Indonesia's GDP is forecasted to grow by 5.1 percent in 2024 and 5.2 percent in 2025. Meanwhile, India's GDP grew by an impressive 8.2 percent during the financial year 2023-24, maintaining its status as the fastest-growing major economy. It grew by 7.2 percent in 2022-23 and 8.7 percent in 2021-22.

Several global rating agencies and multilateral organizations have also revised India's growth forecasts upward.

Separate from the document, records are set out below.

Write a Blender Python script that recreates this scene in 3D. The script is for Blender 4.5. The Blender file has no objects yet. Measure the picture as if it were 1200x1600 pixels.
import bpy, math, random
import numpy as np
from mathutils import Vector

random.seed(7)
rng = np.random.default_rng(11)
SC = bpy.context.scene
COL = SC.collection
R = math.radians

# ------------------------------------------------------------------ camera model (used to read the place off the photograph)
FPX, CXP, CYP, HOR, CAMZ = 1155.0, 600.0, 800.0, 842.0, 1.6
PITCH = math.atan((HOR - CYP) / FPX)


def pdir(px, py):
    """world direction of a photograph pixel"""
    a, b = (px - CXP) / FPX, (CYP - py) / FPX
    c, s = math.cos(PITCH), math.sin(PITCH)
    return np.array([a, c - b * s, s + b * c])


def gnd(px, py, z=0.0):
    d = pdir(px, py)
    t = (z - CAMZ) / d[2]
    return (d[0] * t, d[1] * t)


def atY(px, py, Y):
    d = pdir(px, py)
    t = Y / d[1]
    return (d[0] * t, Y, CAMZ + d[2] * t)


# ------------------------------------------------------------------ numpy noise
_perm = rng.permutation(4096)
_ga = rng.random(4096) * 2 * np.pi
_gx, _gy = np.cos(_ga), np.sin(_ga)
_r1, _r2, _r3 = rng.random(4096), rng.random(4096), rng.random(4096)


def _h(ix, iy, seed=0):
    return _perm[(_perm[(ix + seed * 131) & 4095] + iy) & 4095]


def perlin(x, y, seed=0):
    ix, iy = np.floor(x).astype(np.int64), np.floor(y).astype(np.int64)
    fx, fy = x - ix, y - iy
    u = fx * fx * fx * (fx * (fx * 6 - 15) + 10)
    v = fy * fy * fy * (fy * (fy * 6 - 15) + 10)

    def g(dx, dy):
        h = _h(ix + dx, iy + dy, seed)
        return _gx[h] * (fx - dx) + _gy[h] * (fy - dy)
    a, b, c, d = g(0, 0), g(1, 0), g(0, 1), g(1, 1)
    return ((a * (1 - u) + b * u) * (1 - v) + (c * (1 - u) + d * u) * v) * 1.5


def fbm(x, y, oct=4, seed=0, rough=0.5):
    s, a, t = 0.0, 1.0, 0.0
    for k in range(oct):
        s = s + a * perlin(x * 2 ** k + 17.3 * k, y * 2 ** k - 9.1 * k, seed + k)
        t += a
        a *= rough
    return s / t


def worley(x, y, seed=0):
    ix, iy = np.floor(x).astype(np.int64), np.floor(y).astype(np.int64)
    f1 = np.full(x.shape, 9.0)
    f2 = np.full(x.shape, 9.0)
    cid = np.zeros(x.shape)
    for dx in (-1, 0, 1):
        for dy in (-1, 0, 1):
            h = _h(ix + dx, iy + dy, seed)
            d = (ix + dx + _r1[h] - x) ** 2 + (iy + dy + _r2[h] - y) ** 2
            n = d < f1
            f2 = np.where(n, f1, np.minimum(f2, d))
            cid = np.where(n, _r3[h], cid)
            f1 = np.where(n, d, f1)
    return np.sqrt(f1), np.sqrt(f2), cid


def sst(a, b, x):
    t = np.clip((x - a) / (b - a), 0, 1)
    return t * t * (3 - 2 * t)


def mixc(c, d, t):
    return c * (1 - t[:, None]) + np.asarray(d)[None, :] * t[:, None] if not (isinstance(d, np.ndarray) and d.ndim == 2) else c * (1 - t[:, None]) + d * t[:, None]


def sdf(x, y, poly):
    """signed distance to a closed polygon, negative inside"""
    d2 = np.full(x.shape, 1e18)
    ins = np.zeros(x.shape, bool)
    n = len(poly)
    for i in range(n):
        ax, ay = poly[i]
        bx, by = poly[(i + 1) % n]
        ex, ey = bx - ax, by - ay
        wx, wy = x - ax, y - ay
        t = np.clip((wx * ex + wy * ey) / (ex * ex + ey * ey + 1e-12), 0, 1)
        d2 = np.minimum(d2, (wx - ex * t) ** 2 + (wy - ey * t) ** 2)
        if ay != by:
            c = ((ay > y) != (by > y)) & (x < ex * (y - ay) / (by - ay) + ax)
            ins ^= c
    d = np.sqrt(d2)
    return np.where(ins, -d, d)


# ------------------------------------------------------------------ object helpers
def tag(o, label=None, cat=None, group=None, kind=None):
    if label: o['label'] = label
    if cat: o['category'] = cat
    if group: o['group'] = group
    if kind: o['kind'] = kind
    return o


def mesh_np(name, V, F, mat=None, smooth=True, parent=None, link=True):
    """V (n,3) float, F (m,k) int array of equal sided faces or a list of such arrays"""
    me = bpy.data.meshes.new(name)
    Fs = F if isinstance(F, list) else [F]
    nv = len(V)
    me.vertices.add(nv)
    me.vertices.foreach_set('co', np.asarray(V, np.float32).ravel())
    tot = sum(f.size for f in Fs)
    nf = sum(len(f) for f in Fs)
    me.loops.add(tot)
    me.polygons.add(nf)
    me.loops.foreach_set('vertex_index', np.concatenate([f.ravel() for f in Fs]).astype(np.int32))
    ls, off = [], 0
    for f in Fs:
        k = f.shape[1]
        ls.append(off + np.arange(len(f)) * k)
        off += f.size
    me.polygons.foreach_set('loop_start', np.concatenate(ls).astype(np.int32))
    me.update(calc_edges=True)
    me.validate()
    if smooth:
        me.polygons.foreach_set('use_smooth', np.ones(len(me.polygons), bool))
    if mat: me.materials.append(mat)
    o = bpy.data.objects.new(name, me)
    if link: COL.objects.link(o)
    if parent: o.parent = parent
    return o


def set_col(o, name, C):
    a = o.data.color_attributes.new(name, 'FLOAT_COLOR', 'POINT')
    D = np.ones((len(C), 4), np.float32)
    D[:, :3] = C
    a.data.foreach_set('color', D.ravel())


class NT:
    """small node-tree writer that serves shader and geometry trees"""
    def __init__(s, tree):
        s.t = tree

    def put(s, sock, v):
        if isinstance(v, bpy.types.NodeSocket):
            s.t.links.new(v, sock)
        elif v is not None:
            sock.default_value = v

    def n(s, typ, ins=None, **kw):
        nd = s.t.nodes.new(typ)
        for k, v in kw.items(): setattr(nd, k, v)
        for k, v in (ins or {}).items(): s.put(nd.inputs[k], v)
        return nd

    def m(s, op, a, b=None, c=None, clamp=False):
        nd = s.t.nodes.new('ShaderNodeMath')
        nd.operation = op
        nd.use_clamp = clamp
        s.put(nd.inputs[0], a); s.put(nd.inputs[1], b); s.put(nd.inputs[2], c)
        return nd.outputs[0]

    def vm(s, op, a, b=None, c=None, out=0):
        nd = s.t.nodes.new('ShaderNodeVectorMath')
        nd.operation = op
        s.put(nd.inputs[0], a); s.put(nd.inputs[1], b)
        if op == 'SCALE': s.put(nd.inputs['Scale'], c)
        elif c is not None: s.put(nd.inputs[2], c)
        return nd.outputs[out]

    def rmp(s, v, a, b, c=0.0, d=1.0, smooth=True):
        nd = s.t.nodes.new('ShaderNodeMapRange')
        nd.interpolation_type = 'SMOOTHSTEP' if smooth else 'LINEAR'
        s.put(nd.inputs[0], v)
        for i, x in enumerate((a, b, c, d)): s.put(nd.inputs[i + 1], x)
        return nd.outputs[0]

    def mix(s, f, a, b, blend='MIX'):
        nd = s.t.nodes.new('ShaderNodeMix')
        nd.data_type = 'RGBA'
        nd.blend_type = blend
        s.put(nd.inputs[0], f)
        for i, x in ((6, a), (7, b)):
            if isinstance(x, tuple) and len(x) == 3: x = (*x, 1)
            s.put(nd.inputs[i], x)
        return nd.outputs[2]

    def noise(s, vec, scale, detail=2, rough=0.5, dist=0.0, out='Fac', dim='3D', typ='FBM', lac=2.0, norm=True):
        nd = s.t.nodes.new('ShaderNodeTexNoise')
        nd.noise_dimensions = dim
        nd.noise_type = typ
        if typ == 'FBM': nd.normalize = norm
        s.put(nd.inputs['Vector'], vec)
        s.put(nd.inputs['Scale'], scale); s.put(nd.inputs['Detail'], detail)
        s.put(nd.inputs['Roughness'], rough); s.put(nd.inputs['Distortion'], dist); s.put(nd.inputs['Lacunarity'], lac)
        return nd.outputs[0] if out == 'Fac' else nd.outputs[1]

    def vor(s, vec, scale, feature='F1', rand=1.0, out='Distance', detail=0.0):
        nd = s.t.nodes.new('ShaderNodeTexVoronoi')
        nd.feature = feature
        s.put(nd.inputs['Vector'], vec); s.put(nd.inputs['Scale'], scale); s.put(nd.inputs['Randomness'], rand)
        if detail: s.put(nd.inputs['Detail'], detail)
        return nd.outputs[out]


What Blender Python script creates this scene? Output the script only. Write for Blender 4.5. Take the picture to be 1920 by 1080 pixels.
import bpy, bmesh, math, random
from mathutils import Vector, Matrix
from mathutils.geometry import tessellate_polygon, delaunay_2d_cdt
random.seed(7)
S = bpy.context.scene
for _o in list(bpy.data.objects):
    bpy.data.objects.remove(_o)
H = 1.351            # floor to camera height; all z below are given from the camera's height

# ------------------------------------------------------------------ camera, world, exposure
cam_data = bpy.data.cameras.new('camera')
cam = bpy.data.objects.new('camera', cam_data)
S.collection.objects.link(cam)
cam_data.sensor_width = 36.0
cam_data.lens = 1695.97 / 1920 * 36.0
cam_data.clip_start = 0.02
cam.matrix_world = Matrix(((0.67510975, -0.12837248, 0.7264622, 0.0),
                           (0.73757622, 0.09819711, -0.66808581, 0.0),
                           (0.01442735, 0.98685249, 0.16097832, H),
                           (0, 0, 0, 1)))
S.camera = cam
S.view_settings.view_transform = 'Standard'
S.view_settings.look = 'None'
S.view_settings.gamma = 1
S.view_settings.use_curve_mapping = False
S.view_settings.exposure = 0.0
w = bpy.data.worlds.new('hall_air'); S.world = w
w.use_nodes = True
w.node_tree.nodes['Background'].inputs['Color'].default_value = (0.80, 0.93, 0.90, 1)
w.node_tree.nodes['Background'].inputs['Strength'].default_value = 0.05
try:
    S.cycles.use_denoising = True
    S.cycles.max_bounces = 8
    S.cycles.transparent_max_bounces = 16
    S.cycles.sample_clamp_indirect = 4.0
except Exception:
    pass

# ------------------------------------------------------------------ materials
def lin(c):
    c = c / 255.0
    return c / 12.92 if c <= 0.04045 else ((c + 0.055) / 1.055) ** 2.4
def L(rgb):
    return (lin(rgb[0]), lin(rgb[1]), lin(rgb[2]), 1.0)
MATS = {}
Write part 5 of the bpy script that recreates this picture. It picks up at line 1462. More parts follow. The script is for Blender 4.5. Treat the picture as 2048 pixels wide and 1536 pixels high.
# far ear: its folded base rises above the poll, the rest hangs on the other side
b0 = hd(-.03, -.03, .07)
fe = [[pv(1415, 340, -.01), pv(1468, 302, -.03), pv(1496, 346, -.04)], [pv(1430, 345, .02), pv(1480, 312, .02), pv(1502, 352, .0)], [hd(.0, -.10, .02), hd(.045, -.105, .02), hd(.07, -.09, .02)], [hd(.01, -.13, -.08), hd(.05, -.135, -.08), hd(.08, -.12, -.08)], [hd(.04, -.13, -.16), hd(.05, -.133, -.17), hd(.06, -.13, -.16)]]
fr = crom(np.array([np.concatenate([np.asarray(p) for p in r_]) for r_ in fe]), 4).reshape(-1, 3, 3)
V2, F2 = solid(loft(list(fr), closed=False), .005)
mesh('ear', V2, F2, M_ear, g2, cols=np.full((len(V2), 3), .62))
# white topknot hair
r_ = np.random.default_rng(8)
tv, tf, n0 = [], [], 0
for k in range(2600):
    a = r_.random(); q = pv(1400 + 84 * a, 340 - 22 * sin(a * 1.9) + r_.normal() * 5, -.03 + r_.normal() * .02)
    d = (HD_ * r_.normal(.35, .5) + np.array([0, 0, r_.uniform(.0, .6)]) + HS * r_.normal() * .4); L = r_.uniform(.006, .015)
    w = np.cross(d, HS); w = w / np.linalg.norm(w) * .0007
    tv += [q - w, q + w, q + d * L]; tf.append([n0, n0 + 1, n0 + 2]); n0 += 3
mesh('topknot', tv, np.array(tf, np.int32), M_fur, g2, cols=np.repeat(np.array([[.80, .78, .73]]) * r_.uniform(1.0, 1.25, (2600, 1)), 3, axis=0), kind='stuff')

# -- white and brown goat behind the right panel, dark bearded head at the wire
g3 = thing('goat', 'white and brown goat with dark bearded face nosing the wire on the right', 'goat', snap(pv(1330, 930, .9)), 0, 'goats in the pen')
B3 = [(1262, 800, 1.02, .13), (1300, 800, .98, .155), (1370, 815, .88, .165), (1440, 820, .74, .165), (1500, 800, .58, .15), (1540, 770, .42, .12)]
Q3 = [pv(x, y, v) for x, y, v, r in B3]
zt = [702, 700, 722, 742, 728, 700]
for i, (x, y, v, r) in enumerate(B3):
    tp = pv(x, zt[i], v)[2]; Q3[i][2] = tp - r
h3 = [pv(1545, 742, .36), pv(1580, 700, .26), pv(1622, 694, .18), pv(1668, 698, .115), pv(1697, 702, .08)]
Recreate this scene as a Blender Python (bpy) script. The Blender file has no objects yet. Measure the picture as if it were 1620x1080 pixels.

In China, growth is expected to be bolstered in the latter half of 2024 by increased government spending following a rise in local government bond issuance.

'Even so, the protracted correction in the real estate sector is anticipated to continue, and inadequate social safety nets and weak consumer confidence will remain a drag on private consumption growth, with GDP growth projected at 4.9 percent in 2024 and 4.5 percent in 2025,' the OECD reported. Brazil is expected to retain some of its solid economic momentum from the first half of 2024, aided by higher fiscal spending.

Growth remains strong in many G20 countries, including the United States, Brazil, India, Indonesia, and the United Kingdom. Aggregate consumer price inflation for G20 economies is projected to decline significantly, driven by lower commodity prices and easing service price inflation as labor cost pressures moderate.

Headline inflation in the G20 is expected to drop from 6.1 percent in 2023 to 5.4 percent in 2024 and further to 3.3 percent in 2025. 'Inflation in emerging-market economies is projected to remain generally higher than in advanced economies, although it will gradually ease,' the OECD added.

By the end of 2025, inflation is projected to be back to target in most G20 countries, the OECD stated.